La teoría convencional es la de que la fagocitación de Irak produciría un maremoto que anegaría las tierras árabes y, quizá, hasta musulmanas en general, amenazando la estabilidad de regímenes pro-occidentales como los de Egipto, Jordania y Arabia Saudí. El punto de vista de la Administración norteamericana podría ser, sin embargo, muy distinto; el de que, igual que Bush padre usó la guerra del Golfo en 1991 para llevar a Israel a la conferencia de Madrid, que lanzaba el hoy difunto proceso de paz, Bush hijo apostaría a que sólo una reconstrucción de ese proceso sobre otras bases puede producir una paz sólida y aceptable para Israel y, por tanto, para Washington.

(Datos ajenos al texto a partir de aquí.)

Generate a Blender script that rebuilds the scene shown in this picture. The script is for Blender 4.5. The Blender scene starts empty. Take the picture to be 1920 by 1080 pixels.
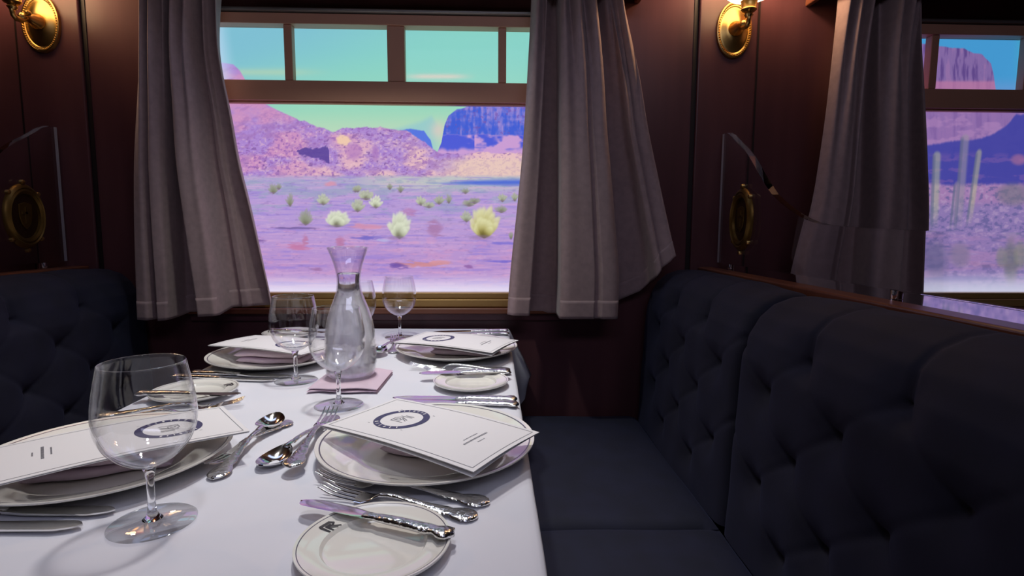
import bpy, bmesh, math, random
import numpy as np
from mathutils import Vector, Matrix
PI = math.pi
random.seed(7); rng = np.random.default_rng(5)
sc = bpy.context.scene
C = sc.collection

# ------------------------------------------------------------------ camera, world, lights, exposure
CAMZ = 1.0391
def cam_axes(yaw, pitch, roll):
    fw = Vector((-math.sin(yaw)*math.cos(pitch), math.cos(yaw)*math.cos(pitch), -math.sin(pitch)))
    rt = Vector((math.cos(yaw), math.sin(yaw), 0)); up = rt.cross(fw)
    return rt*math.cos(roll)+up*math.sin(roll), -rt*math.sin(roll)+up*math.cos(roll), fw
rt, up, fw = cam_axes(-.0352, .1084, .0043)
cd = bpy.data.cameras.new('camera'); cam = bpy.data.objects.new('camera', cd); C.objects.link(cam)
cam.matrix_world = Matrix(((rt.x, up.x, -fw.x, 0), (rt.y, up.y, -fw.y, 0), (rt.z, up.z, -fw.z, CAMZ), (0, 0, 0, 1)))
cd.sensor_width = 36; cd.lens = 1057.43/1920*36; cd.clip_start = .02
sc.camera = cam
w = bpy.data.worlds.new('world'); sc.world = w; w.use_nodes = True
w.node_tree.nodes['Background'].inputs[0].default_value = (.05, .05, .09, 1)
w.node_tree.nodes['Background'].inputs[1].default_value = .05
def lamp(name, kind, loc, energy, col, size=.1, aim=None, spot=None, blend=.6, sizey=None):
    d = bpy.data.lights.new(name, kind); d.energy = energy; d.color = col
    if kind == 'AREA':
        d.shape = 'DISK' if sizey is None else 'RECTANGLE'; d.size = size
        if sizey: d.size_y = sizey
    else: d.shadow_soft_size = size
    if spot: d.spot_size = math.radians(spot); d.spot_blend = blend
    o = bpy.data.objects.new(name, d); C.objects.link(o); o.location = loc
    if aim is not None:
        o.rotation_euler = (Vector(aim)-Vector(loc)).to_track_quat('-Z', 'Y').to_euler()
    return o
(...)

Entre los esquemas contemplados, según fuentes palestinas, está la formación de un reino federal jordano-iraquí, para cuyo trono en la parte de Bagdad cabría pensar en Hassan, hermano menor de Husein, a quien no sucedió contra todo pronóstico a la muerte de éste en 1999. La dinastía que reinó en Irak hasta el derrocamiento de Faisal II en 1958 era, por añadidura, hachemí, la misma que hoy reina en Amman. Y dentro de esa nueva demarcación política, en la que el pueblo kurdo recibiría alguna autonomía, habría espacio e incentivos materiales para que el pueblo palestino pudiera estirar las piernas hacia Oriente.

Todo lo que alivie la galopante demografía árabe en Cisjordania favorecería la anexión por parte de Israel de alguna parte de los territorios ocupados.